**Exercise**
Please restate, exactly as written, the lines running from the beginning of the material through the line that has "sc.camera = cam" in it.

**Information supplied**
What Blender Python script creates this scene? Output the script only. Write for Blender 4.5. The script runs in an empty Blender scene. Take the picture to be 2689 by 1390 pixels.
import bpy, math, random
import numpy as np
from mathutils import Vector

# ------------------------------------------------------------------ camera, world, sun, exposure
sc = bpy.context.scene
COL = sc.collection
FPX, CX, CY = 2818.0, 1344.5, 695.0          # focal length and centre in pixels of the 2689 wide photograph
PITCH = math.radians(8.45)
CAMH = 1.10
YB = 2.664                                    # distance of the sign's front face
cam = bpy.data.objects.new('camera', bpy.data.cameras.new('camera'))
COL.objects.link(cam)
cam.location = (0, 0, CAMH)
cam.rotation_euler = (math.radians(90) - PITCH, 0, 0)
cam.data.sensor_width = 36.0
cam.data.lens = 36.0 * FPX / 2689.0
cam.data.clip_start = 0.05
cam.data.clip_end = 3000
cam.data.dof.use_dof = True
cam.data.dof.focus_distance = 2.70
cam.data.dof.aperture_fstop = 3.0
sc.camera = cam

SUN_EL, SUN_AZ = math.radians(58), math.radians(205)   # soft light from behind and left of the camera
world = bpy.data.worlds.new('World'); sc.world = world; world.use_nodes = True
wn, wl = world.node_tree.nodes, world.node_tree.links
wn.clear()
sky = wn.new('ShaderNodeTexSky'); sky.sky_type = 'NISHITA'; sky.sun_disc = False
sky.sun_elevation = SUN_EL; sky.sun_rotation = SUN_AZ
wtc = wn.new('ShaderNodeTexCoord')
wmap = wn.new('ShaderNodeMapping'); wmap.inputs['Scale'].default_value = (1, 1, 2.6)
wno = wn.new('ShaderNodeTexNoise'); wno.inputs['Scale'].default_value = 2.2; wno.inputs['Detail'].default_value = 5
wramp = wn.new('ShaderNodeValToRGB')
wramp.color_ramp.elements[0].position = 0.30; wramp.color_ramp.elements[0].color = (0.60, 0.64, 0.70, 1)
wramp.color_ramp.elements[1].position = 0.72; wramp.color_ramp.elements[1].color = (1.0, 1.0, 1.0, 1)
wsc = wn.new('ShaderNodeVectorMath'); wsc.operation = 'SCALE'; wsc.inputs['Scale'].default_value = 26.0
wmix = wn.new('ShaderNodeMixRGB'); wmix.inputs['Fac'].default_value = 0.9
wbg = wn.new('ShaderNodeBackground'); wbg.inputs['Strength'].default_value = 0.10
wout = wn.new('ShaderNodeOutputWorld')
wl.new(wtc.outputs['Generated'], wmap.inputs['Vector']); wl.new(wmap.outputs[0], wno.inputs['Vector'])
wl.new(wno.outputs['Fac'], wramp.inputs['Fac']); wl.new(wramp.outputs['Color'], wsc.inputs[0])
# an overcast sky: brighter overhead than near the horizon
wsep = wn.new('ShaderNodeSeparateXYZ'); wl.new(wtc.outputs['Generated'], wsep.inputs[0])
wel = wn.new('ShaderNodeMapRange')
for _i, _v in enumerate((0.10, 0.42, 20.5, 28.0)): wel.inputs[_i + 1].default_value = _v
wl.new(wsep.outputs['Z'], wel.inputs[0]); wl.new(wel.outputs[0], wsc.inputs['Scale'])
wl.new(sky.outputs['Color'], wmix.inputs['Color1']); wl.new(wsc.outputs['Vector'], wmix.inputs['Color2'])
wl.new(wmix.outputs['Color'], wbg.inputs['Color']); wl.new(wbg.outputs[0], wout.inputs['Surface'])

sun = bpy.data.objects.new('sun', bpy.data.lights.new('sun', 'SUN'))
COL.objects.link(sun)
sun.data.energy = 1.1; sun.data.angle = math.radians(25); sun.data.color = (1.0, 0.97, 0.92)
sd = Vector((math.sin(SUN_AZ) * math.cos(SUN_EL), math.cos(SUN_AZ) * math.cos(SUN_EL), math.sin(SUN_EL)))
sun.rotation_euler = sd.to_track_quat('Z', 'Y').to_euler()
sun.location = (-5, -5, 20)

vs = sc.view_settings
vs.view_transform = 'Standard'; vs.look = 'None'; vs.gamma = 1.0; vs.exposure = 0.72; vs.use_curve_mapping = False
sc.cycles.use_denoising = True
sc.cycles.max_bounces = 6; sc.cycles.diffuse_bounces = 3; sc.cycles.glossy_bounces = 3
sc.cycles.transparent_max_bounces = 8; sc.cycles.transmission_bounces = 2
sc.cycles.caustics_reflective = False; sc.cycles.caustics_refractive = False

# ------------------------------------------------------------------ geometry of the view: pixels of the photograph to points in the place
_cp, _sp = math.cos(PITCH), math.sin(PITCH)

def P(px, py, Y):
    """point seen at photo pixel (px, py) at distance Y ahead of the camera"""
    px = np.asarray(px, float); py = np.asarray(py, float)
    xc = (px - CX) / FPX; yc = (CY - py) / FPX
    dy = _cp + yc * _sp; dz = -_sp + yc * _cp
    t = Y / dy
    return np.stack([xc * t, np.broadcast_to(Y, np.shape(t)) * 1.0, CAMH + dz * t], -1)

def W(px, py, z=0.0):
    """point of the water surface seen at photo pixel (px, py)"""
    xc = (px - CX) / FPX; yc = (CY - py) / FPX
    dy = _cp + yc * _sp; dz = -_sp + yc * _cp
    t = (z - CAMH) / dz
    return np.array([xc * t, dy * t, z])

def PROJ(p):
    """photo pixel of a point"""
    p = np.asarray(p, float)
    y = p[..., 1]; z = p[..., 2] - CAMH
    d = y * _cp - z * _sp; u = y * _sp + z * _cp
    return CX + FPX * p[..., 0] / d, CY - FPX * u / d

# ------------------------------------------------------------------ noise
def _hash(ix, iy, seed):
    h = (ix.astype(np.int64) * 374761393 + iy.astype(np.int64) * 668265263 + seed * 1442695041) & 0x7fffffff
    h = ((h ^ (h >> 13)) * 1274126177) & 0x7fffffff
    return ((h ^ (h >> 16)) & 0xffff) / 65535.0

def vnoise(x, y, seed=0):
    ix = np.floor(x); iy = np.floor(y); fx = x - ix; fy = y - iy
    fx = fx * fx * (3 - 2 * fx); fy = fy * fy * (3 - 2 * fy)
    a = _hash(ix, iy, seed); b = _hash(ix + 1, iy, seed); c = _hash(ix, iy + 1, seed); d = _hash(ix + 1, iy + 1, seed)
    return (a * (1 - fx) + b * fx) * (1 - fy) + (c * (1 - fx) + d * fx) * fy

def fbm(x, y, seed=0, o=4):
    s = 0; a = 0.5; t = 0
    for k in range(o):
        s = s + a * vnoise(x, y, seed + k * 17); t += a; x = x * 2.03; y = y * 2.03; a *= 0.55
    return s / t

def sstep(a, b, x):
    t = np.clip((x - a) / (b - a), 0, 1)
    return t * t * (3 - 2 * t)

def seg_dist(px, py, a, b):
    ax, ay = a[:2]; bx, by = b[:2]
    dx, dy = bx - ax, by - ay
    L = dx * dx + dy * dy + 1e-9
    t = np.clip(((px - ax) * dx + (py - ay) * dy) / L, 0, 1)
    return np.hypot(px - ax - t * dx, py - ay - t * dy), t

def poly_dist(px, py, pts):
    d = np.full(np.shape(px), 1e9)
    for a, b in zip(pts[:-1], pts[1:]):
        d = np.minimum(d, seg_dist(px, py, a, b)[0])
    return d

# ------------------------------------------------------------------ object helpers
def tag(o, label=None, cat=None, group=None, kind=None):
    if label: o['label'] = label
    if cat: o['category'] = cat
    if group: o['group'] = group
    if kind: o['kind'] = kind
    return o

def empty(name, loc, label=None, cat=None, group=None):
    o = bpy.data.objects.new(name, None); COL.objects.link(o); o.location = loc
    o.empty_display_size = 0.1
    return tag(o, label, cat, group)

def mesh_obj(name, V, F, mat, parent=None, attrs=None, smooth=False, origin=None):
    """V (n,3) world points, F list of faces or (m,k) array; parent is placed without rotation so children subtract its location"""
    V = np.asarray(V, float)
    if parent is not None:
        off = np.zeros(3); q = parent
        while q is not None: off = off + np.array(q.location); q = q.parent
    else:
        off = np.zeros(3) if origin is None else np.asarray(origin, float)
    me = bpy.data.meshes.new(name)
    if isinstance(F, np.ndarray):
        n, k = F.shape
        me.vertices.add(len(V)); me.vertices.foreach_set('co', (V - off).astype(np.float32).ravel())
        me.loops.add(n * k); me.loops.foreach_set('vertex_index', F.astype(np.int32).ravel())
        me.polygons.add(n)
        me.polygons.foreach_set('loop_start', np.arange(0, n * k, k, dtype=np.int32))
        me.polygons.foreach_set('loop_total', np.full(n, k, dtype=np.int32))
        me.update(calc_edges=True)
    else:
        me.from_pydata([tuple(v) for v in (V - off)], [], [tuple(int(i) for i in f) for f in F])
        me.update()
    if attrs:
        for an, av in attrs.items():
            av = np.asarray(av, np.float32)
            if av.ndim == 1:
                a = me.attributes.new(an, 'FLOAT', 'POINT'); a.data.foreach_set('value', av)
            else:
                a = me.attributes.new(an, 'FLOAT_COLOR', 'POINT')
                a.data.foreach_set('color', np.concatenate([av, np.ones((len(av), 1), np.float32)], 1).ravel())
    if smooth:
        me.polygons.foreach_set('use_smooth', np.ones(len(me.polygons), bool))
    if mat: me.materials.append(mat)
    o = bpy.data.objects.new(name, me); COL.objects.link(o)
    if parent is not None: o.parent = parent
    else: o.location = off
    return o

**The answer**
What Blender Python script creates this scene? Output the script only. Write for Blender 4.5. The script runs in an empty Blender scene. Take the picture to be 2689 by 1390 pixels.
import bpy, math, random
import numpy as np
from mathutils import Vector

# ------------------------------------------------------------------ camera, world, sun, exposure
sc = bpy.context.scene
COL = sc.collection
FPX, CX, CY = 2818.0, 1344.5, 695.0          # focal length and centre in pixels of the 2689 wide photograph
PITCH = math.radians(8.45)
CAMH = 1.10
YB = 2.664                                    # distance of the sign's front face
cam = bpy.data.objects.new('camera', bpy.data.cameras.new('camera'))
COL.objects.link(cam)
cam.location = (0, 0, CAMH)
cam.rotation_euler = (math.radians(90) - PITCH, 0, 0)
cam.data.sensor_width = 36.0
cam.data.lens = 36.0 * FPX / 2689.0
cam.data.clip_start = 0.05
cam.data.clip_end = 3000
cam.data.dof.use_dof = True
cam.data.dof.focus_distance = 2.70
cam.data.dof.aperture_fstop = 3.0
sc.camera = cam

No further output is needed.